**Provided data**.
--------------------------------------------------

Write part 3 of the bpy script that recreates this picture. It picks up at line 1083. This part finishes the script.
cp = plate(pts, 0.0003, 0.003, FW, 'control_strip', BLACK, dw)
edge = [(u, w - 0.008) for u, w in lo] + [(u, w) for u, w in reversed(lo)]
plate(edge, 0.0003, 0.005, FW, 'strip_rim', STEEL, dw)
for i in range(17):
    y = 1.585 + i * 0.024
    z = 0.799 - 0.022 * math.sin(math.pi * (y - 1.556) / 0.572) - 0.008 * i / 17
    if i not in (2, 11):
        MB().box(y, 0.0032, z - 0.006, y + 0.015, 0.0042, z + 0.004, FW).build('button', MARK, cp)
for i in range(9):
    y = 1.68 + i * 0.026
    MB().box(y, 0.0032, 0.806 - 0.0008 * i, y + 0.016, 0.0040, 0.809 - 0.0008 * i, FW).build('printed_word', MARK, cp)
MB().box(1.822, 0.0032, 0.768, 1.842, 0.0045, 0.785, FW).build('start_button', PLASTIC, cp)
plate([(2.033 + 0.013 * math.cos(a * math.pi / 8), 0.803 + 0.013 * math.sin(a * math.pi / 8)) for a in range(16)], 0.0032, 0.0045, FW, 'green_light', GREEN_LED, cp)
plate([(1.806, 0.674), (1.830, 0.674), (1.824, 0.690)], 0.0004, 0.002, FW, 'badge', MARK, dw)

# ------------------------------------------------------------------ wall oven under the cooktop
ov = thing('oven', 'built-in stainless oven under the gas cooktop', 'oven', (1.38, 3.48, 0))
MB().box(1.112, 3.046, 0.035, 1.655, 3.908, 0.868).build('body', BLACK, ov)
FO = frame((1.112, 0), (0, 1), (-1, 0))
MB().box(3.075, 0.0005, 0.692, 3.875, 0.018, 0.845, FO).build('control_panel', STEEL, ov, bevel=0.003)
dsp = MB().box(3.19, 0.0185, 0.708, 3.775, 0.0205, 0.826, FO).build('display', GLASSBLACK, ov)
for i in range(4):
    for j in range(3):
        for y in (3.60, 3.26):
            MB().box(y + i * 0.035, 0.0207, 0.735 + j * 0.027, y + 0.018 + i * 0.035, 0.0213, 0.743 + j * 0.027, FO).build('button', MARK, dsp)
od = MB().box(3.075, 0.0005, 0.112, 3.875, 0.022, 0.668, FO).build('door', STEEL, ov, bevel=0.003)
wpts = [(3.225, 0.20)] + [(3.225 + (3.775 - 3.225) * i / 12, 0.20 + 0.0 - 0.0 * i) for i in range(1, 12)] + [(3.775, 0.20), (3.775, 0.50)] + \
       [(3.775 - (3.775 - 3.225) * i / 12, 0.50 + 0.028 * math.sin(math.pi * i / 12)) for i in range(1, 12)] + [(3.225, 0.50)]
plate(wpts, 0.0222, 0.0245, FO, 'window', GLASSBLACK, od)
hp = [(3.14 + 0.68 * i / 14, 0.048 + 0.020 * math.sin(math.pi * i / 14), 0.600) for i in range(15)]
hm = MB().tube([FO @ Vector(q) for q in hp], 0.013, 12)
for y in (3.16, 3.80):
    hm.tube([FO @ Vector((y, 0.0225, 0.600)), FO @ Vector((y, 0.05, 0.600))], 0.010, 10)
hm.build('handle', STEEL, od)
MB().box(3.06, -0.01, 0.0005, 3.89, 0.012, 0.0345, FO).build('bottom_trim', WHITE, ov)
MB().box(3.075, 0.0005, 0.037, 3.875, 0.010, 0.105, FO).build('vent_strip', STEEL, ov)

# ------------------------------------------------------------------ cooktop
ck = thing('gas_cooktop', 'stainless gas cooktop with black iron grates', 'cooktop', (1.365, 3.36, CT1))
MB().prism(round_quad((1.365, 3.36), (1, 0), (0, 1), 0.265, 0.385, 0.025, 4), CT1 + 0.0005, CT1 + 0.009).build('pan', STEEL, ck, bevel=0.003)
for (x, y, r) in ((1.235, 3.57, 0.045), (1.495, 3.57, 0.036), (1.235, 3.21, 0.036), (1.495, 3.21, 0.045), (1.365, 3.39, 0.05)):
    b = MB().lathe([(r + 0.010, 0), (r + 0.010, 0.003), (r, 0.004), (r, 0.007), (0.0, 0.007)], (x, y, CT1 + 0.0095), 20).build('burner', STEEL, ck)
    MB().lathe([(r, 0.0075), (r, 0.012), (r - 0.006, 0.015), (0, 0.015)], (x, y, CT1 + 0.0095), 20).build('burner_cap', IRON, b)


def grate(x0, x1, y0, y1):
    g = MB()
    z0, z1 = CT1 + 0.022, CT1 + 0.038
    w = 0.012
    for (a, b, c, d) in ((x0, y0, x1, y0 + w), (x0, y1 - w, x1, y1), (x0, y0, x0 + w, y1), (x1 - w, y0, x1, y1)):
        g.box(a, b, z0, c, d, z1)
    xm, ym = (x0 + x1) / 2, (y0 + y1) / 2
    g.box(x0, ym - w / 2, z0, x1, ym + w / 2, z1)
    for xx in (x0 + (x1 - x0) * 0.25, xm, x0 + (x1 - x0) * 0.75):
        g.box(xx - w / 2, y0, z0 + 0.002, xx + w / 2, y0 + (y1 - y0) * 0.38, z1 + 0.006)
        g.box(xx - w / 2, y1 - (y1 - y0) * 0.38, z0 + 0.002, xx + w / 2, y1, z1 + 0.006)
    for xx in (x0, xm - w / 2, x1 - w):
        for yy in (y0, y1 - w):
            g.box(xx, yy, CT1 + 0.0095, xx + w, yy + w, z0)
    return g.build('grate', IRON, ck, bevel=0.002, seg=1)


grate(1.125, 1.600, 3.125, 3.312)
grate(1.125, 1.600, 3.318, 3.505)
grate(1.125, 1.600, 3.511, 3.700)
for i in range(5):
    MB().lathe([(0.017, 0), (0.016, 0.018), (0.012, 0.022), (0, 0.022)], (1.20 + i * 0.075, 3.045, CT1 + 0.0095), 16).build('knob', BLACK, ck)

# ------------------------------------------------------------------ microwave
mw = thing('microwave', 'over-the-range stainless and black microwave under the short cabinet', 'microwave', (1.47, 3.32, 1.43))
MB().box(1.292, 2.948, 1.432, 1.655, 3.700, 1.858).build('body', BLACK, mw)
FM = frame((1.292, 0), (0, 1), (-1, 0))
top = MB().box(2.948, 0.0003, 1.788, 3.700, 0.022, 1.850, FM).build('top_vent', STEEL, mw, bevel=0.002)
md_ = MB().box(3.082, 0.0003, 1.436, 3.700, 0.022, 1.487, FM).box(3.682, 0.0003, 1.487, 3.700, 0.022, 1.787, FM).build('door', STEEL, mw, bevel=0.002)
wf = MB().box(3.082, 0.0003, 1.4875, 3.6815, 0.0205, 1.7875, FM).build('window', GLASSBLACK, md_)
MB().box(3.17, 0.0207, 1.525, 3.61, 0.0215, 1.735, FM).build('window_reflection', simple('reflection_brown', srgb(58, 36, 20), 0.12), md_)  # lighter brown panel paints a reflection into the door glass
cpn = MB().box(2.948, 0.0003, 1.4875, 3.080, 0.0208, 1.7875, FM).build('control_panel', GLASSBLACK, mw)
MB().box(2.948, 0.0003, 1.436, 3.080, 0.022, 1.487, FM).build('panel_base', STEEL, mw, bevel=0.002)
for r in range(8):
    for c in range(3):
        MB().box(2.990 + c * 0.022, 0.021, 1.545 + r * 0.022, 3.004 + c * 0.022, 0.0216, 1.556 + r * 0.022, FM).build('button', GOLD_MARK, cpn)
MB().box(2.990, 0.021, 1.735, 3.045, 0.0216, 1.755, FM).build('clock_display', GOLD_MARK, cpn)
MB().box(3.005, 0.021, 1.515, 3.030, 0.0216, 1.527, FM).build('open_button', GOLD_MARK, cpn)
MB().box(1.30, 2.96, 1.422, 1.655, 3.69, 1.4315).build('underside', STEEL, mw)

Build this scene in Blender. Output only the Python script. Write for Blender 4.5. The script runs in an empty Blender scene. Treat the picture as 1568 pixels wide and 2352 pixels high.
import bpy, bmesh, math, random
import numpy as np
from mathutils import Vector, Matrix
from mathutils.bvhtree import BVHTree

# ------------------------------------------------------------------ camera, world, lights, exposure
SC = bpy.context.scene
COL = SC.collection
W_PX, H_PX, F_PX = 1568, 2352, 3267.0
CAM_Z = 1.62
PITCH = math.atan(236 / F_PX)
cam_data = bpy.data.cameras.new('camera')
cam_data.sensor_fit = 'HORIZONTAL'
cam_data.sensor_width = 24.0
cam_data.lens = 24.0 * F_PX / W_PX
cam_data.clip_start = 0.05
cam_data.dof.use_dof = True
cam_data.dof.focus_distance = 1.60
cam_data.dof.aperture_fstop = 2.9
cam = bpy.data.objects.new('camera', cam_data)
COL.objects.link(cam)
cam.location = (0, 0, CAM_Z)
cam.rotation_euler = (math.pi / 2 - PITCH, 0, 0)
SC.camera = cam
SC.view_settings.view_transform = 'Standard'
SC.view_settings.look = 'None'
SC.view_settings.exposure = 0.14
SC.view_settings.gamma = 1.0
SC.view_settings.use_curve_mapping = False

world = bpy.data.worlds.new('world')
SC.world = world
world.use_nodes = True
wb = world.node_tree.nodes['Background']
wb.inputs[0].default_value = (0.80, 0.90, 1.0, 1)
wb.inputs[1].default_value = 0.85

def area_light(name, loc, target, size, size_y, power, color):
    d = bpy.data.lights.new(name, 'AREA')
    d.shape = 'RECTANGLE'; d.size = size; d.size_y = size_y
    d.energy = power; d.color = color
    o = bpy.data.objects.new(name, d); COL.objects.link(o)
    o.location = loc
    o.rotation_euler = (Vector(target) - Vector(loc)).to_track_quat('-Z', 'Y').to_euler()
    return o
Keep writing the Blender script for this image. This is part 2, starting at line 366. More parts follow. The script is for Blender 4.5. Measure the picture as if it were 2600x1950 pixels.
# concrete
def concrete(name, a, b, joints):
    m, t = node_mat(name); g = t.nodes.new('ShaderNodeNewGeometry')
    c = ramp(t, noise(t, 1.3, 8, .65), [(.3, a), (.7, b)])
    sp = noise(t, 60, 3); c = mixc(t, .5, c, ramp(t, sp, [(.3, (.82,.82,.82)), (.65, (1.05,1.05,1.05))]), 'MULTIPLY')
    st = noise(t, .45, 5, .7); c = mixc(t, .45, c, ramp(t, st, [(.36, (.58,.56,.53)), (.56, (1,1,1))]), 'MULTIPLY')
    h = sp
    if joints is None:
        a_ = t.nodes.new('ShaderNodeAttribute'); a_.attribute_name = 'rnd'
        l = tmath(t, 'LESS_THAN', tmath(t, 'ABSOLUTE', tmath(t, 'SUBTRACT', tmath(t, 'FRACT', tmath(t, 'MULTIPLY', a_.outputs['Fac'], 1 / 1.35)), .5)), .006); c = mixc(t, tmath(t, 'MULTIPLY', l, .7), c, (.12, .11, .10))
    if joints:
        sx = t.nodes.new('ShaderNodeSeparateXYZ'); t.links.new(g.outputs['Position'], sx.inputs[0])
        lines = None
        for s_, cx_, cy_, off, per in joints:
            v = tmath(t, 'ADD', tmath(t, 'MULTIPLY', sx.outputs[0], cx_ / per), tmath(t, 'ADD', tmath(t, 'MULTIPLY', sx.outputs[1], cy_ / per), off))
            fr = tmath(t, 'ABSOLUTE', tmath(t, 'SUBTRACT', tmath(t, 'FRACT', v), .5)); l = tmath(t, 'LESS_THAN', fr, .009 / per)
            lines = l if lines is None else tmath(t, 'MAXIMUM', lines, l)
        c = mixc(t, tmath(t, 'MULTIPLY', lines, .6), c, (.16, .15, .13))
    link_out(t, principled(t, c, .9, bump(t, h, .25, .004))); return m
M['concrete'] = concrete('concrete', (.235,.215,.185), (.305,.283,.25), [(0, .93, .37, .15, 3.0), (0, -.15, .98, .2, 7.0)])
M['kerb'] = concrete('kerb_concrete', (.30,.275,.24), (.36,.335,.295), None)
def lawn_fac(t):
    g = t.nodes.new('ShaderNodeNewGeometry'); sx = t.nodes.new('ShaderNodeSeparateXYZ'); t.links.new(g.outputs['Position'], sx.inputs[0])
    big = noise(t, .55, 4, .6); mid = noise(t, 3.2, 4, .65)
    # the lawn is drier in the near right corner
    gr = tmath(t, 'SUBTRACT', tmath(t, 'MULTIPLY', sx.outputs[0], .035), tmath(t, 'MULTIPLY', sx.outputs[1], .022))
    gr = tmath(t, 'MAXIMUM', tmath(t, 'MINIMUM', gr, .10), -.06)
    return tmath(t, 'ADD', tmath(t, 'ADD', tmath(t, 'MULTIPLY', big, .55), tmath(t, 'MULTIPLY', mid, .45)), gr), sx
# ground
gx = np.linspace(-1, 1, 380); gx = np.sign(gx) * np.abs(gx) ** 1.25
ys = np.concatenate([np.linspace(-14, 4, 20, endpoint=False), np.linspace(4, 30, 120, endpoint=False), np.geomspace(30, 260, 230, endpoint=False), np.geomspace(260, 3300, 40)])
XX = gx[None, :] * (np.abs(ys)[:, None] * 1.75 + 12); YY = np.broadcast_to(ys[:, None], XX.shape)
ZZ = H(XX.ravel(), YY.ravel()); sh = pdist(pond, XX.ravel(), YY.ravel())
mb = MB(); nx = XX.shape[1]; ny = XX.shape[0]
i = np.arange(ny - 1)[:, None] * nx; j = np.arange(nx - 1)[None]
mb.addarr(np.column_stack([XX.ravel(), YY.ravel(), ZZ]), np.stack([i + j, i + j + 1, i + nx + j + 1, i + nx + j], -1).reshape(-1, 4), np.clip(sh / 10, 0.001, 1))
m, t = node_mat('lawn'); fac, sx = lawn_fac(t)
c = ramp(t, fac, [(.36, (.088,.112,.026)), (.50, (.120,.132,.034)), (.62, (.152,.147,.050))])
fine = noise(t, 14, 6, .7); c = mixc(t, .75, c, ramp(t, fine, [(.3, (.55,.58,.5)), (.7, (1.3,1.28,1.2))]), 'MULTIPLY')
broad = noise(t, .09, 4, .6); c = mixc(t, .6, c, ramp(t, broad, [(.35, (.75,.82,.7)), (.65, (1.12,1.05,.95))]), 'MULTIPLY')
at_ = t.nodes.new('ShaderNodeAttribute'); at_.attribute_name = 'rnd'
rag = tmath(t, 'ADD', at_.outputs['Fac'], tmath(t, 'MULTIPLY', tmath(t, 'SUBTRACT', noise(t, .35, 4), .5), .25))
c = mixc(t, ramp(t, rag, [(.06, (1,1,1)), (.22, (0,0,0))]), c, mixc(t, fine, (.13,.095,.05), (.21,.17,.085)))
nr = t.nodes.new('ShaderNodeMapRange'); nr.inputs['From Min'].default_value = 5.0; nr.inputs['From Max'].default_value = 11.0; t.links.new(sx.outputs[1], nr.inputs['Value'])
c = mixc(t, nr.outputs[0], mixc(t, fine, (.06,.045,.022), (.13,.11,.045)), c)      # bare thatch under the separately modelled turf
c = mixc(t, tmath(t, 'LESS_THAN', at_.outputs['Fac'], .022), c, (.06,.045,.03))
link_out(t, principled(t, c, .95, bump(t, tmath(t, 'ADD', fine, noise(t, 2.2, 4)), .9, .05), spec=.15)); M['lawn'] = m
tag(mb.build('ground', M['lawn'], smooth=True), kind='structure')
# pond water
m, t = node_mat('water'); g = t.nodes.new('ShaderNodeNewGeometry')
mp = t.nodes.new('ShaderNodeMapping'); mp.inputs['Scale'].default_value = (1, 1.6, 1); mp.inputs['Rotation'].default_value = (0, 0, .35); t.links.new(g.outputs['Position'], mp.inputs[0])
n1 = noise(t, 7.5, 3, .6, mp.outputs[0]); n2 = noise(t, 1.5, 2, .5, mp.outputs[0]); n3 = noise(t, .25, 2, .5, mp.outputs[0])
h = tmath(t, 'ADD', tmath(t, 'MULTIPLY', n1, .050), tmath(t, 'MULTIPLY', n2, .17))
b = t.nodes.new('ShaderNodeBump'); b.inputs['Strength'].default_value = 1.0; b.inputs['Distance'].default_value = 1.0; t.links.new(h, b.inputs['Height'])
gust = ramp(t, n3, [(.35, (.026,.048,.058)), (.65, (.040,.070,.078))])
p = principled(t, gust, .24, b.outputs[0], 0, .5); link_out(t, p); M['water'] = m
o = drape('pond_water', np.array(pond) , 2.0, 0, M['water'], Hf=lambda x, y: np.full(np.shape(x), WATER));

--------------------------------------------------

**What the task asks**. Quote only the stretch of lines that starts the data above and ends with the line containing "FW, 'badge', MARK, dw)", both included.

**Exercise result**.
Write part 3 of the bpy script that recreates this picture. It picks up at line 1083. This part finishes the script.
cp = plate(pts, 0.0003, 0.003, FW, 'control_strip', BLACK, dw)
edge = [(u, w - 0.008) for u, w in lo] + [(u, w) for u, w in reversed(lo)]
plate(edge, 0.0003, 0.005, FW, 'strip_rim', STEEL, dw)
for i in range(17):
    y = 1.585 + i * 0.024
    z = 0.799 - 0.022 * math.sin(math.pi * (y - 1.556) / 0.572) - 0.008 * i / 17
    if i not in (2, 11):
        MB().box(y, 0.0032, z - 0.006, y + 0.015, 0.0042, z + 0.004, FW).build('button', MARK, cp)
for i in range(9):
    y = 1.68 + i * 0.026
    MB().box(y, 0.0032, 0.806 - 0.0008 * i, y + 0.016, 0.0040, 0.809 - 0.0008 * i, FW).build('printed_word', MARK, cp)
MB().box(1.822, 0.0032, 0.768, 1.842, 0.0045, 0.785, FW).build('start_button', PLASTIC, cp)
plate([(2.033 + 0.013 * math.cos(a * math.pi / 8), 0.803 + 0.013 * math.sin(a * math.pi / 8)) for a in range(16)], 0.0032, 0.0045, FW, 'green_light', GREEN_LED, cp)
plate([(1.806, 0.674), (1.830, 0.674), (1.824, 0.690)], 0.0004, 0.002, FW, 'badge', MARK, dw)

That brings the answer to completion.